Why not? Why should I believe I on my own cannot be a cause of one of my decisions?
Because stating that "the cause of X is
me" is different from saying "the cause of X is
a mental state of me." A ball rolling into another ball causes the second ball to move. The ball on its own causes nothing - it just sits there. The ball has to be combined with properties of hardness and movement for anything to happen.
Likewise
you on your own cause nothing, it is the mental states which make
you up that have causative power.
A mental state would be the cause if I acted irrationally perhaps, but normal decision making, that comes from have a normal mental state in which the brain is used and conscousness is obtained and decisions are the result---i.e. caused by my brain and consciousness and normal mental state.
What, other than your mental state, can be the cause of your decision? Remember your mental state is the sum total of everything in your mind at any one time - it includes thoughts, ideas, emotions, memories, immediate sense data and more.
I don't understand what infintie states have to do with this issue. While there is a sense in which I cannot control my mental state, there is also a sense in which I can control my actions regardless of my mental state.
Again you are ignoring my argument and essentially repeating what you've already said. The point of an argument is that, if you follow it, you are forced to the conclusion. You can't just deny the conclusion and leave it at that!
First, let me say that there is no way in which
you can control your actions if
your mental state does not
entirely control those actions. Your mental state - your thoughts, memories, etc,
must be the agent behind a decision if that decision is made by you - if something other than your mental state (your thoughts, memories, etc) causes the decision, how can it be you who made the decision?
Now, you say that you (and I will assume you agree that this must mean "one of your mental states") control your decision. So I ask, what controls that control?

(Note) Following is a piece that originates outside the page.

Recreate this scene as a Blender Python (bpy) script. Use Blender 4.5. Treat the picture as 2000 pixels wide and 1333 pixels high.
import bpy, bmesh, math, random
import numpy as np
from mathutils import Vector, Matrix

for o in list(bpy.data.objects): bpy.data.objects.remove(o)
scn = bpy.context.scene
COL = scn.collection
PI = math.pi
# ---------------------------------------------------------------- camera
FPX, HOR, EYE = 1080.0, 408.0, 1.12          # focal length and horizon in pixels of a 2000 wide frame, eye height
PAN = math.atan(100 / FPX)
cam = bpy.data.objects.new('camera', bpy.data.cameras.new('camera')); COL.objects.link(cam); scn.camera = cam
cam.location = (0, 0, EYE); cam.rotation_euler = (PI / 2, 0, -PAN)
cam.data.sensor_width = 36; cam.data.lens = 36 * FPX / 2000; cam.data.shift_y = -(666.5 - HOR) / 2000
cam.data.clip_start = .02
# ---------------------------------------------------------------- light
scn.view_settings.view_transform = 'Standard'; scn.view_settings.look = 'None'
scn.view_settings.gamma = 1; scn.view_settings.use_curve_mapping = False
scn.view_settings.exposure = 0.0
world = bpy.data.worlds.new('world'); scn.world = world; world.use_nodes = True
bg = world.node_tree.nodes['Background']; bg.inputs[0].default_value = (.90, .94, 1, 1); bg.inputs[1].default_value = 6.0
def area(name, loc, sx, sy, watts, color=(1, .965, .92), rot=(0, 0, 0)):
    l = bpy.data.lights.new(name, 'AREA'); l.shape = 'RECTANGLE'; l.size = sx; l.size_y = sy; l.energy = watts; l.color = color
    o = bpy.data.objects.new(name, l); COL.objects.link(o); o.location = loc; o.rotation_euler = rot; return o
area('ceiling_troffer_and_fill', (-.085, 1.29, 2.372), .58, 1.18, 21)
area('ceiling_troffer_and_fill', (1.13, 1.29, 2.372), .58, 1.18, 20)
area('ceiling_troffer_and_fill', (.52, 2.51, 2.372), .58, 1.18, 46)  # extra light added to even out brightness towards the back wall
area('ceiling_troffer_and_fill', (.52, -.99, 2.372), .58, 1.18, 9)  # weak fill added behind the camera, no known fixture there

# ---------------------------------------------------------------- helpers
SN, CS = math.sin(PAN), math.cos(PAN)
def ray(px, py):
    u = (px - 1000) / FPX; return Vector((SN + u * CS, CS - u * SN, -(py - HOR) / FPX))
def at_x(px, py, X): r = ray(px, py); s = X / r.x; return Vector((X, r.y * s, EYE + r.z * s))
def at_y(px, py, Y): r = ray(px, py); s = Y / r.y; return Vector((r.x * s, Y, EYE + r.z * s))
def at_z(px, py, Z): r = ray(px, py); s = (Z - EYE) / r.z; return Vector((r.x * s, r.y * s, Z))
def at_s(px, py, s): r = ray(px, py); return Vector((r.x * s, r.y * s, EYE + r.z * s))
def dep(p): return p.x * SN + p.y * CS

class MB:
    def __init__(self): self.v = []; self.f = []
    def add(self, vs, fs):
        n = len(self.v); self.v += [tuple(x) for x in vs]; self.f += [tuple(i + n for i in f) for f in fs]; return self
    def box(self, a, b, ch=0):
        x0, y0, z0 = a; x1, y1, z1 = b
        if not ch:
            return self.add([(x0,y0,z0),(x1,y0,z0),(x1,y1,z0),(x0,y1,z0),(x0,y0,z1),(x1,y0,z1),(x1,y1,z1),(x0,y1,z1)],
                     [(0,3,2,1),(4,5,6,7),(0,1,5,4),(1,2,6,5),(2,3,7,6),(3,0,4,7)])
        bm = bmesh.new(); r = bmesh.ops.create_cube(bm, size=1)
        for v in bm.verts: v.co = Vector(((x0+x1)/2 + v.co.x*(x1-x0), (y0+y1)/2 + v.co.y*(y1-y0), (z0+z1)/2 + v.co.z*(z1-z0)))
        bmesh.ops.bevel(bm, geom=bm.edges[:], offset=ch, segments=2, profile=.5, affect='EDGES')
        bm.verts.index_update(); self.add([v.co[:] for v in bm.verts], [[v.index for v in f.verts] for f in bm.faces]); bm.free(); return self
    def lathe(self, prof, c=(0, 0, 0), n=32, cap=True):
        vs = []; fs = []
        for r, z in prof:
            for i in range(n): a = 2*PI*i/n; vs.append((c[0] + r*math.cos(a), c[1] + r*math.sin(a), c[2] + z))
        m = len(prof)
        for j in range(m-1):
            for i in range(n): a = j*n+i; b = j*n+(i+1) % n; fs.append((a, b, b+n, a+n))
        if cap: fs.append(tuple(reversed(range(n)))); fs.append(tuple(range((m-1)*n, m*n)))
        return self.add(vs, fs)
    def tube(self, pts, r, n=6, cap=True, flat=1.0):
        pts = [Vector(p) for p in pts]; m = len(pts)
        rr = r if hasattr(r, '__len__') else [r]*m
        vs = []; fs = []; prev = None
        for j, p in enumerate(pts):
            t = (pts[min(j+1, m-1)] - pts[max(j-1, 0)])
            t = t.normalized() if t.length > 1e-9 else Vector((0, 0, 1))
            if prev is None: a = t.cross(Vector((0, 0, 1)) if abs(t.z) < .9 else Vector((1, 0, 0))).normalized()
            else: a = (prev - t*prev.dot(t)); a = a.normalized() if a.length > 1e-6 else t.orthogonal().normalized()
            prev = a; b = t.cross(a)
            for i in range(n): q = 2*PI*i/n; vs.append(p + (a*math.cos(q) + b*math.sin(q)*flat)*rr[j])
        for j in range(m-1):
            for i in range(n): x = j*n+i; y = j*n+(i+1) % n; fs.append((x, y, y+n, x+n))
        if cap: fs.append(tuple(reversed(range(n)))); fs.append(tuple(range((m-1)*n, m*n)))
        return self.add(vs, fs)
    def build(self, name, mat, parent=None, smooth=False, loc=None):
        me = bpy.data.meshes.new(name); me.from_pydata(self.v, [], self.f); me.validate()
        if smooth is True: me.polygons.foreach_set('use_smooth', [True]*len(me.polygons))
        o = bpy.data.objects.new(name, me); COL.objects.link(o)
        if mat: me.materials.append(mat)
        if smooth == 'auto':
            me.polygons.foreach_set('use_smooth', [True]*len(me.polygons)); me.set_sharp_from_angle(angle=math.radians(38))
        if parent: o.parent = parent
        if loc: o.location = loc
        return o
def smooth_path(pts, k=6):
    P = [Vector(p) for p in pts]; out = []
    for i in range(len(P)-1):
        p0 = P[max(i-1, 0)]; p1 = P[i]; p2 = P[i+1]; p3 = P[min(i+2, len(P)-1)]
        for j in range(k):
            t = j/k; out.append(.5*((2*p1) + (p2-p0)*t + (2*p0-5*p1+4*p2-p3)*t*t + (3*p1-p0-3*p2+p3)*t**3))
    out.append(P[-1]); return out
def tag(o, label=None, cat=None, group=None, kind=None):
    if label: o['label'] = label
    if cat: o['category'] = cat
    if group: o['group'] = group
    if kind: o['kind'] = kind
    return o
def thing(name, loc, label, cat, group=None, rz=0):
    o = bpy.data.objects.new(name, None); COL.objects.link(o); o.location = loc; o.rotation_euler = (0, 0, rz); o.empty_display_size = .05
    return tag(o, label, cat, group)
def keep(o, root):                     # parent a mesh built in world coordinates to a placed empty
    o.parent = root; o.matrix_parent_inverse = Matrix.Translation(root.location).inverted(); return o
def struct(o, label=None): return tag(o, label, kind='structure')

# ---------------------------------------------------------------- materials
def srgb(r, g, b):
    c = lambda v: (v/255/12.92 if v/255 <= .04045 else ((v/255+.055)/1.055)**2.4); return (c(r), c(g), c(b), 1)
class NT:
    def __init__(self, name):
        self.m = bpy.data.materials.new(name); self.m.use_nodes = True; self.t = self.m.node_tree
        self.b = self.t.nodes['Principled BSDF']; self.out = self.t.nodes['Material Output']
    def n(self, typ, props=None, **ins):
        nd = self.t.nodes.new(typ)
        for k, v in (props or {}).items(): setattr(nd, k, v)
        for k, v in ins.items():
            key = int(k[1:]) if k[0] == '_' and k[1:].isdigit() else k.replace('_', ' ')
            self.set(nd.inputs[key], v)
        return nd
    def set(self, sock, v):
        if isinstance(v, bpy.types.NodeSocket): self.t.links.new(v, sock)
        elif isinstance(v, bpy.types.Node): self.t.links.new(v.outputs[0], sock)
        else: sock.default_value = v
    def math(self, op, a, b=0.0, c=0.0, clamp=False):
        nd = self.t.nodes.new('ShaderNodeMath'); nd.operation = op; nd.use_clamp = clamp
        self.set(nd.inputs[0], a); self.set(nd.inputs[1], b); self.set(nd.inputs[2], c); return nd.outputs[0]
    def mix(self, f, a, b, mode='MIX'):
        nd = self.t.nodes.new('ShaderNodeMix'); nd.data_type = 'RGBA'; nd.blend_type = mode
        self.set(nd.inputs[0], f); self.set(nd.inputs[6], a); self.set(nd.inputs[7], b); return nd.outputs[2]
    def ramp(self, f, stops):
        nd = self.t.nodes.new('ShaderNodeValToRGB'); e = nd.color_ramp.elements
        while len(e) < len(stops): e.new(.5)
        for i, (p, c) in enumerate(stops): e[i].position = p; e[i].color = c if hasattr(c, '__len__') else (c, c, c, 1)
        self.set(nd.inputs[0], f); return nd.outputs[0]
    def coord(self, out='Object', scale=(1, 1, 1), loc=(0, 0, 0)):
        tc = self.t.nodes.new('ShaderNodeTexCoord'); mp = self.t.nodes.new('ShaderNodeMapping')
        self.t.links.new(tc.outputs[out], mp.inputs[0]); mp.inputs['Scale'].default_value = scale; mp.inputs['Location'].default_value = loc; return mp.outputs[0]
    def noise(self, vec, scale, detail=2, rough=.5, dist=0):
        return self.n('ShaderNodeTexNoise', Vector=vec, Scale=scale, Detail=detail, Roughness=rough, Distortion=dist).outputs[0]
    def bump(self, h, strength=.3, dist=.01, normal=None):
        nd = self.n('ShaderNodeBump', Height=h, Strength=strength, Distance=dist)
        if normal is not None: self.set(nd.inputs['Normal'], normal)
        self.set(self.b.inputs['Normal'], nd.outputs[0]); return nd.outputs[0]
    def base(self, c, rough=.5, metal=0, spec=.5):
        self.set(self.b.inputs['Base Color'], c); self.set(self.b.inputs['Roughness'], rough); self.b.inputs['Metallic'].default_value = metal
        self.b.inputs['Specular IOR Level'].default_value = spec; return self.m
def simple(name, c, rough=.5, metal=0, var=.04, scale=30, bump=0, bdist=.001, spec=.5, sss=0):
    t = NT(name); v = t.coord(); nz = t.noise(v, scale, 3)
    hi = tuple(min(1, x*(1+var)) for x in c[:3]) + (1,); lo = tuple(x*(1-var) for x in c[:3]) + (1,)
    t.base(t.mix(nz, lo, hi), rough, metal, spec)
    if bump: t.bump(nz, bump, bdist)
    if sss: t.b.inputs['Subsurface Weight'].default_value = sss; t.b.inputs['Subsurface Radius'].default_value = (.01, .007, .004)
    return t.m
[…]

Is it another mental state, or is it something outside you? The trichotomy is that, after I ask you this any number of times, your answer must be one of three things:
- It is another mental state
- Nothing caused this mental state
- Something outside me caused this mental state
You can't keep answer (1) - that is where infinite regress comes in. You've not existed forever, so you can't just have infinite mental states.
And you can't answer (3) because then that is admitting that your decision was actually caused by something outside you.
So then you are left with (2) which means you have something which
nothing caused. But such things don't exist, as far as we can tell (ignoring quantum mechanics, but as I say, if you want I can form a slightly different version of the same argument which gets around that) so (2) is not a viable option either.
So the only option that isn't absurd is (3). Now, to argue back, you either need to produce a fourth option, or defend (1) or (2).
Why should I believe that to be true? Why does something other than me have to be the cause of my decisions? Why can I not be the cause of my decisions?
... Those statements were a summary of the conclusion of the argument. Is there a point of the argument you wish me to clarify? The idea is that the conclusion (something other than you caused your decision) follows from the argument.